Eine Herausforderung sind bei Altbauten die gestiegenen Anforderungen des Brandschutzes. Die Deckenverkleidungen wurden deshalb entfernt und alle Stahlträger entsprechend behandelt.
Alt- und Neubau wurden auf drei Ebenen mit Stegen verbunden. Grossmann hat den zweiten Fluchtweg damit im Neubau nachgewiesen, um dem Baudenkmal den Anbau einer hässlichen Fluchttreppe zu ersparen.
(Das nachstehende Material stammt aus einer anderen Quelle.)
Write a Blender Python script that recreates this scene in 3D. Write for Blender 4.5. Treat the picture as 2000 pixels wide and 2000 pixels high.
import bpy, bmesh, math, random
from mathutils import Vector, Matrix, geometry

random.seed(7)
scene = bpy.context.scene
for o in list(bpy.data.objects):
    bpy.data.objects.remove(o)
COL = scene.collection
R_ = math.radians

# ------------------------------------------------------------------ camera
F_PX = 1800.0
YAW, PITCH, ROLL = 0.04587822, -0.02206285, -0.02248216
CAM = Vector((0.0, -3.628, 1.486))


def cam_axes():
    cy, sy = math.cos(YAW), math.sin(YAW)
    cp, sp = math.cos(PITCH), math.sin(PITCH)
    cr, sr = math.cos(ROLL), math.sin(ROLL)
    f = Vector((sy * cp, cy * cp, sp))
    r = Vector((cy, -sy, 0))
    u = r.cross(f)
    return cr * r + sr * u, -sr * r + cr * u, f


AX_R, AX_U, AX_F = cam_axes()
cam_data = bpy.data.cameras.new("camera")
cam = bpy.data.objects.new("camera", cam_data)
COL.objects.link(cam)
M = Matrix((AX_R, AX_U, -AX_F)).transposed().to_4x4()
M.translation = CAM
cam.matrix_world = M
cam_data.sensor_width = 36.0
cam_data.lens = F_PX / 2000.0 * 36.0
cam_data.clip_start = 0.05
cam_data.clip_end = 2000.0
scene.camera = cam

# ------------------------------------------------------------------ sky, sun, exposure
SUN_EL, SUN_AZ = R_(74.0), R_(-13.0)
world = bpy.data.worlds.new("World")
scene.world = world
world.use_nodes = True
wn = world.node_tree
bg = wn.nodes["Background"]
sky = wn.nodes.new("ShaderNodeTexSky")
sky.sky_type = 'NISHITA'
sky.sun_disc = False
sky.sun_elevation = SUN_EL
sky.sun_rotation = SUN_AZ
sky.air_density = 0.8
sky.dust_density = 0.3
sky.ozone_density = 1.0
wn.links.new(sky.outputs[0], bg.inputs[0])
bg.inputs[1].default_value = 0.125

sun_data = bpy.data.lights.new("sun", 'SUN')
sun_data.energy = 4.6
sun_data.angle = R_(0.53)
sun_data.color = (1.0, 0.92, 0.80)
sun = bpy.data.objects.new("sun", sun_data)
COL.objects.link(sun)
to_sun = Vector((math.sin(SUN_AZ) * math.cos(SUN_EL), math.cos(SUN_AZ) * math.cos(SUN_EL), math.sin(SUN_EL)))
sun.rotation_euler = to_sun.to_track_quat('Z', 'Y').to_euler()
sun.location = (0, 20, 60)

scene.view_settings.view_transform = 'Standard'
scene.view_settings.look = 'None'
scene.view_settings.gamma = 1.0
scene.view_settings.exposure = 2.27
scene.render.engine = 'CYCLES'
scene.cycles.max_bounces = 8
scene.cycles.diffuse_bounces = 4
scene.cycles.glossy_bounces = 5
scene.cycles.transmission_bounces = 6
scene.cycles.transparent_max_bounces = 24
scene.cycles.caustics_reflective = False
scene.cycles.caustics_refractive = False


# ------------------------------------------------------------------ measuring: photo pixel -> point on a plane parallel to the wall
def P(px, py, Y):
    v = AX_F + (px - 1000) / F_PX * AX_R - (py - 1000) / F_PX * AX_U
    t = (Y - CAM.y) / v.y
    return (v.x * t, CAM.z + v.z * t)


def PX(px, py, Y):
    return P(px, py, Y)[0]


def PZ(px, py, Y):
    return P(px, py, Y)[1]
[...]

Der fünfgeschossige Neubau ist städtebaulich klug gesetzt. Er orientiert sich in seinem Volumen am Bestand. Der Stahlbetonbau hat eine Lochfassade mit Wärmedämmverbundsystem erhalten und steht damit im bewussten Kontrast zur filigranen Architektur Eiermanns mit ihren Fensterbändern. Grossmann betont die Massivität der Wand. Der Zwillingsturm will dem Baudenkmal nicht die Show stehlen. Ursprünglich hatte Grossmann graue Klinker für die Fassade des Neubaus geplant. Auf diese wurde aus Kostengründen verzichtet.
Im Hinblick auf die Farbigkeit wirken die beiden Baukörper fast wie Positiv und Negativ. Den verschiedenen hellen Grautönen des Bestands stellt Grossmann eine Putzfassade in Anthrazit gegenüber. Im Erdgeschoss sind die beiden Gebäude durch einen eingeschossigen Trakt verbunden, in dem sich ein Sanitärgeschäft befindet. Die beiden Türme werden durch verschiedene Büros und Praxen genutzt, deren Flächen nach dem Wunsch der Mieter individuell gestaltet wurden.
Den Streit mit der Eiermann-Gesellschaft hat Grossmann auf eine für ihn typische Weise verarbeitet. Im Foyer des früheren Müller-Verwaltungsbaus gibt es ein Graffito: „Manchmal braucht man Eiermann.“ Lediglich ein Komma, das auch zum Hintergrund des Bildes gehören könnte, macht klar, dass der Text durchaus auf verschiedene Weise gelesen werden kann.